扉を開けて中をのぞくと、神棚の隣に庚申塔
元禄2(1689)が祀られている。
合掌型六臂。後上の右手に蛇を持っている。暗い中、文字は薄く読みにくいが
左上に年号。右脇には「奉庚申供養二世安樂攸」両脇に渡って施主敬白と刻む。
足の両脇に二鶏。足元にマンガチックにデフォルメされた邪鬼が突っ伏していた。
實正寺 川口市南鳩ヶ谷3-15-14
南鳩ヶ谷駅から東に少し歩くと實正寺の山門の前に出る。
山門を入ってすぐ左、塀沿いの道を進むと、その先に六地蔵の小堂が見える。
塀の前にはたくさんの石像が三段に並んでいた。
六地蔵菩薩立像。石の色、像の形など、統一感は微妙な感じだ。それぞれの台に
「念佛講衆中」「寒念佛講中」「南無六地蔵大菩薩」「近村助成村々衆中」などと
刻まれている。中のひとつには安永7(1778)の銘があった。
小堂のところで右に曲がるとその先には墓地が広がっている。道の右側に
石塔が並んでいた。
右
登都路稲荷大明神塔 寛延2(1749)登都路は中居村の中にあった小字らしい。
「トトロ」と読むのか、「ツツジ」と読むのか?
右側面
年号の右 武州足立郡平柳領中居村當社御除地別當實正寺と刻まれている。
一番奥に
庚申塔 寛文5(1665)が立っていた。その後に川口市の説明板がある。
阿弥陀如来立像。左脇に年号。
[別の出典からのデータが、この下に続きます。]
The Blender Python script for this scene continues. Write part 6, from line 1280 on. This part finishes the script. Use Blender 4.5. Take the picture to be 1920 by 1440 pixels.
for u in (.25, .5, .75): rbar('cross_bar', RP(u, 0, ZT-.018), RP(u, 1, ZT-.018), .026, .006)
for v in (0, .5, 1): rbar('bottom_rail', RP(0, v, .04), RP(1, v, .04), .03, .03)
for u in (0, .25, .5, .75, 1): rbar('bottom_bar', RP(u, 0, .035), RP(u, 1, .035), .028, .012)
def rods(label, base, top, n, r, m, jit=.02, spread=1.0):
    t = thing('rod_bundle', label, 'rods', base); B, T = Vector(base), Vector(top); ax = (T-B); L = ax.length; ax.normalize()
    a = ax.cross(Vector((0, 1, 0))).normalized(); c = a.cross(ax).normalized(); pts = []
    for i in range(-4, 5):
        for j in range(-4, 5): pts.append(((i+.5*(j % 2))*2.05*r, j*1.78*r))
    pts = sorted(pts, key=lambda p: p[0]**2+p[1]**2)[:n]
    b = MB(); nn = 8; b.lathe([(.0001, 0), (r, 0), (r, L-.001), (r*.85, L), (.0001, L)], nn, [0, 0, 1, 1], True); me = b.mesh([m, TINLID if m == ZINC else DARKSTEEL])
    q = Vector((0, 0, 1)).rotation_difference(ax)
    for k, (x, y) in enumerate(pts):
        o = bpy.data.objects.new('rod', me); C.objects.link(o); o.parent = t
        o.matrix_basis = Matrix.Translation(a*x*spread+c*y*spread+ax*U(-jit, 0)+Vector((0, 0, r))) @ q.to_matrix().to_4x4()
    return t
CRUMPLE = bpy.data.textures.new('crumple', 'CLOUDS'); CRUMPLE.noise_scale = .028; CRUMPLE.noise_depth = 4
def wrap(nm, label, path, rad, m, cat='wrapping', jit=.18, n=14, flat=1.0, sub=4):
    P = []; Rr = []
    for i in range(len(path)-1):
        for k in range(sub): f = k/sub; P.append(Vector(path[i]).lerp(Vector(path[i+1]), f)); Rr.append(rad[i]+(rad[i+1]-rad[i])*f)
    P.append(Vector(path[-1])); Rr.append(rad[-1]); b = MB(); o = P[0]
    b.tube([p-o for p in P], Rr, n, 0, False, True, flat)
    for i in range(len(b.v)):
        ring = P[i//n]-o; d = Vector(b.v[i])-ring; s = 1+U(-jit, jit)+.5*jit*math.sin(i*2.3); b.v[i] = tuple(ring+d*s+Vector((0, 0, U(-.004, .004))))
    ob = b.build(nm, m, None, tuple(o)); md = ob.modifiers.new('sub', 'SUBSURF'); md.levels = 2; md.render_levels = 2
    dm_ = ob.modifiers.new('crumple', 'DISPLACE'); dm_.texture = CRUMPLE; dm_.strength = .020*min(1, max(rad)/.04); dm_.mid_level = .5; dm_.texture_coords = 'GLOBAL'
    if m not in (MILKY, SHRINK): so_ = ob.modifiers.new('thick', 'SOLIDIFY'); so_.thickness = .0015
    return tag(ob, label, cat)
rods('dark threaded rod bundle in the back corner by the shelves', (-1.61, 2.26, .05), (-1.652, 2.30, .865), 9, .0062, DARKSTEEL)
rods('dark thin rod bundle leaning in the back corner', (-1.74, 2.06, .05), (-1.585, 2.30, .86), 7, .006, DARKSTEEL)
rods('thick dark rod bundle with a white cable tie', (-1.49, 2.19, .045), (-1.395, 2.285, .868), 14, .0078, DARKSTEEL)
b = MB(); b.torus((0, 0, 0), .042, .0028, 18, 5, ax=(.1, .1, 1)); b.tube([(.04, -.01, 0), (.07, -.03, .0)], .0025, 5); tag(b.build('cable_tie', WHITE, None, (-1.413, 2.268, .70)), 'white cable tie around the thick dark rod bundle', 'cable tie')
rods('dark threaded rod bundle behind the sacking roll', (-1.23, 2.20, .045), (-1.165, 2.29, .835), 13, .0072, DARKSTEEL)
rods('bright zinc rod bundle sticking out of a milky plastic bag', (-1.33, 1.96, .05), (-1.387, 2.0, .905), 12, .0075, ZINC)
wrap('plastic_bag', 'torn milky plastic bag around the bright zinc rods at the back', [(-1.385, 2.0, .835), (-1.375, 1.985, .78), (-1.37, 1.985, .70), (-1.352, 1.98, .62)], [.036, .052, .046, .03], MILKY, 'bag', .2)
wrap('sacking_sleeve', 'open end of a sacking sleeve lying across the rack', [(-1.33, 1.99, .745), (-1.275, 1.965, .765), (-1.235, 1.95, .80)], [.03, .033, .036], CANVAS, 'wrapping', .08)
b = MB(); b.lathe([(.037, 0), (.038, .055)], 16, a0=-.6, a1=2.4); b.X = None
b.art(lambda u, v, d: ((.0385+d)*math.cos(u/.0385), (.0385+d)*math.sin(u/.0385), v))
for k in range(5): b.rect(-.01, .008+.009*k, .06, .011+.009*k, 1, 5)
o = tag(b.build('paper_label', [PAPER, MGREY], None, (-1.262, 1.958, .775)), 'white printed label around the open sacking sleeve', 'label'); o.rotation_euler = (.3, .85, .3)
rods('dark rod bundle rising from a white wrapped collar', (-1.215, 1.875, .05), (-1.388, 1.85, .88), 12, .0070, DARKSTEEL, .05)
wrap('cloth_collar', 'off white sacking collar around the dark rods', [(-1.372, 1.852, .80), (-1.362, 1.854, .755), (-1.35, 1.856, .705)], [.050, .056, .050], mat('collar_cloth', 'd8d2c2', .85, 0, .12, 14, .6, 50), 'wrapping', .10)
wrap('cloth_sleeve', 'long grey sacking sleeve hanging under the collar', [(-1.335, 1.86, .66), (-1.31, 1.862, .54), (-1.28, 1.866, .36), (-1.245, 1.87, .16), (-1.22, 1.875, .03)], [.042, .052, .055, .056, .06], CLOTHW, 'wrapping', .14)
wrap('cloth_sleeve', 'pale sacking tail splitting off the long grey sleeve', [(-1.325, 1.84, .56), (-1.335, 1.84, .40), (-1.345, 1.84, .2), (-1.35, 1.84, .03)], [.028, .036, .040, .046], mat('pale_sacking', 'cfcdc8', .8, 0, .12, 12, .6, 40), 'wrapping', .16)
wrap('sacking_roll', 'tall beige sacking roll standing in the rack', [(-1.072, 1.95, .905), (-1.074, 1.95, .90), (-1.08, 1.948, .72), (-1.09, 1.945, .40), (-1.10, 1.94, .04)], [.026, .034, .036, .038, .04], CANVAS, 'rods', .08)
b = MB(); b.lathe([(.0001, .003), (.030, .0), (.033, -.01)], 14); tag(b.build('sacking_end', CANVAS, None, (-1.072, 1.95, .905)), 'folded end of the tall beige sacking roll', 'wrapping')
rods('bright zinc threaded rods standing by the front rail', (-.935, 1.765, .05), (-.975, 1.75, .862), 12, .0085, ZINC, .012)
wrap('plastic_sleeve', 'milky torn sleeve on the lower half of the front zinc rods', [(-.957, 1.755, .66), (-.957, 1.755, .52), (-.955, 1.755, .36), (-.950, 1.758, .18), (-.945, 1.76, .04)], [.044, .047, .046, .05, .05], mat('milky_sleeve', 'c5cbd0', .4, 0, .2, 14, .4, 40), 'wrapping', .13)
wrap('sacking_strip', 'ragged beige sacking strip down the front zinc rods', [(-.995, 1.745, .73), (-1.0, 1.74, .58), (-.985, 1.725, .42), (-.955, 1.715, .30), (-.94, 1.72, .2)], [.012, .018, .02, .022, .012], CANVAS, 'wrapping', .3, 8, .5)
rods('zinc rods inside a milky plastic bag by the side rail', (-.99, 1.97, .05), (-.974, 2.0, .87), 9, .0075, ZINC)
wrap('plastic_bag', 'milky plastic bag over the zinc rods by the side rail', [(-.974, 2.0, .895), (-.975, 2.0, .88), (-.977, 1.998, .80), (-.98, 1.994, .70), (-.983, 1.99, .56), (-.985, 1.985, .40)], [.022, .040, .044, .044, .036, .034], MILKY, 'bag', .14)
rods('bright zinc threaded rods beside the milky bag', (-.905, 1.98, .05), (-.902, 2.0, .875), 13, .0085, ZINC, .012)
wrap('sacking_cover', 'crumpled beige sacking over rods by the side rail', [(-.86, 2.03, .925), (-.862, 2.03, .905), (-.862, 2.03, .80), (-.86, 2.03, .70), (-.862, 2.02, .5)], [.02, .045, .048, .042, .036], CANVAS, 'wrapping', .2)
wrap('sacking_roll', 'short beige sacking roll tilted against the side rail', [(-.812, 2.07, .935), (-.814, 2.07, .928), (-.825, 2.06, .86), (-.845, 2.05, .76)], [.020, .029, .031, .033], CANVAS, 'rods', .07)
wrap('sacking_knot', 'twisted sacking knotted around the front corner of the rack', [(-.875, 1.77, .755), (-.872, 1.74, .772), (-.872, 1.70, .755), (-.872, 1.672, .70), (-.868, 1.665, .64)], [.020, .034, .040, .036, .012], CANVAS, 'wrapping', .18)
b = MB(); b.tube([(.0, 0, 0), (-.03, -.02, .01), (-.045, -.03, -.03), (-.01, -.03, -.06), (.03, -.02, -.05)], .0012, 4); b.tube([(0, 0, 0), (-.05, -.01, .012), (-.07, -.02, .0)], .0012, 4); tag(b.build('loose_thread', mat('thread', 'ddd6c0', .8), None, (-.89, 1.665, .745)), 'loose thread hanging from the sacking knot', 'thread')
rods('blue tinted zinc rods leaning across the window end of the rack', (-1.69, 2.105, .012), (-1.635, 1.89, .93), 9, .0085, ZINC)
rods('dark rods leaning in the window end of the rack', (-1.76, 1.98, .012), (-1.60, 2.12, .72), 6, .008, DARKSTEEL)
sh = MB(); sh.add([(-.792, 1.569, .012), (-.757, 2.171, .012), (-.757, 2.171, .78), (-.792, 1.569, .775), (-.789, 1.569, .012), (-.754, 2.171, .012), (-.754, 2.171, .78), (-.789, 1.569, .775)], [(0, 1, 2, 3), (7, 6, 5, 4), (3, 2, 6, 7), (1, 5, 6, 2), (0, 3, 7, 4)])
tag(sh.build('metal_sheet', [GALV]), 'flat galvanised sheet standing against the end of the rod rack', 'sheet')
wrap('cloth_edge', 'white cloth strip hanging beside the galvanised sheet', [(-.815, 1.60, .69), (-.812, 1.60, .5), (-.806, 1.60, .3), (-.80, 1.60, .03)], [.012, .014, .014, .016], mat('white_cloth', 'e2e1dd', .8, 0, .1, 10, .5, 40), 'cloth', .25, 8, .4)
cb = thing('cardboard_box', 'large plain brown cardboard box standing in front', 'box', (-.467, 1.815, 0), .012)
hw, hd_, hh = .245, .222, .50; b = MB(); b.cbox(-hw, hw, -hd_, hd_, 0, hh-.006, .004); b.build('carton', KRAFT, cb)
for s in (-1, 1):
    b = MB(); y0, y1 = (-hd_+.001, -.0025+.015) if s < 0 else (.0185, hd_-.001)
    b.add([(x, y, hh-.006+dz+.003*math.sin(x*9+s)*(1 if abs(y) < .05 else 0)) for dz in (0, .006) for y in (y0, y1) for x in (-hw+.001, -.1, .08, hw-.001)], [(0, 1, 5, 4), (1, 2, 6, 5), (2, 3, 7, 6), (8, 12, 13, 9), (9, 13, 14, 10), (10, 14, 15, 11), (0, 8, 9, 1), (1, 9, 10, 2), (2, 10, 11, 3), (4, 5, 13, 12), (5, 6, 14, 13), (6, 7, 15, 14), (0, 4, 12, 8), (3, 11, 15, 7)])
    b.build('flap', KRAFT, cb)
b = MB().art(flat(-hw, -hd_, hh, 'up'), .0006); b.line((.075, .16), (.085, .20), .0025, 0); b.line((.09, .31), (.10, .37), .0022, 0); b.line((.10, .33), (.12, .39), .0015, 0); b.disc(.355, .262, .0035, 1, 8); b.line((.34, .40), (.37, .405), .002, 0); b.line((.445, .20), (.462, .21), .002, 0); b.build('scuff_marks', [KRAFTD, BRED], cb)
右脇には「奉納庚申供養也」と刻まれていた。
下部に素朴ながら味わい深い三猿、さらにその下に二鶏が彫られている。
三猿の上に薄く文字が見えるが施主名だろうか。
円明庵 川口市八幡木2-8
南鳩ヶ谷駅の東を流れる新芝川を越えたさきの地域が八幡木になる。
八幡木地域を南北に走る鳩ヶ谷街道とあずま橋通りが交わる交差点。
ここから北へ200m。細い路地を右に入ると左手に円明庵がある。
道沿いに六地蔵の小堂が立っていた。六地蔵は光背の形などから
同時期のものかどうか疑わしいが、元禄期のものだという。
六地蔵の左。光明真言供養塔
寛保元年(1741)正面「光明真言講三十三歳
供養塔」右側面「三界萬霊有無二縁」右脇に年号を刻む。下の台の正面、
中居村
上新田村 講中と刻まれている。
ブロック塀沿いに奥に進むと普門品供養塔
嘉永4(1851)が立っていた。
左側面に年号。右側面に天下泰平
國土安穏。台の正面に「講中」と彫る。
その向かい側、屋根のかかった広いスペースに石仏が並んでいる。
聖観音菩薩像や地蔵菩薩像などが目を引くが、個人の供養塔だった。
一番奥に少し小ぶりの庚申塔が見える。
庚申塔 日月雲
寛政11(1799)青面金剛立像 鈴?・ショケラ持ち六臂。
風化が進み前面一部が欠けているが、結構しっかりした彫りに見える。
足元に正面向きの邪鬼、さらに三猿が彫られていた。
左側面に年号。右側面には「奉造立青面金剛」と刻まれている。
大熊家地蔵堂 川口市八幡木3-5
さきほどの交差点から鳩ヶ谷街道を南へ100m。右側の住宅と住宅の間に
大熊家地蔵堂の入口があった。
門を入って奥に進むと墓地。右手に折れるとその先に六地蔵が並んでいる。
銘などは確認できなかったが、比較的新しいものだろう。
六地蔵の手前、右手のブロック塀の前に三基の石塔が立っていた。
右 庚申塔
宝暦4(1754)日月雲 青面金剛立像 剣・ショケラ持ち六臂。
下の台の正面、平柳 中居村
上田村と刻まれているが上田村は上新田の
間違いだろうか?
塔の右側面「奉供養庚申講中」左側面「奉供養観音経一萬部」脇に年号。
中央
百番供養塔 寛文7(1667)全体に白カビに覆われ文字が読みにくい。
正面上部
羽黒山 湯殿山 月山 続いて「奉納坂東・西國・秩父百番」
中ほど両脇に造立年月日。下部両脇 武州
上新田 中居村 それぞれ
大熊氏の名前が刻まれている。
左
不動明王坐像 嘉永5(1852)塔上部に迫力のある不動明王を彫り、
下部には大きく「成田山」と刻む。
塔の左側面 左
鳩ヶ谷道。右側面 右 江戸道。その下に年号。さらに
當所願主とあり、こちらも大熊氏の名前が刻まれていた。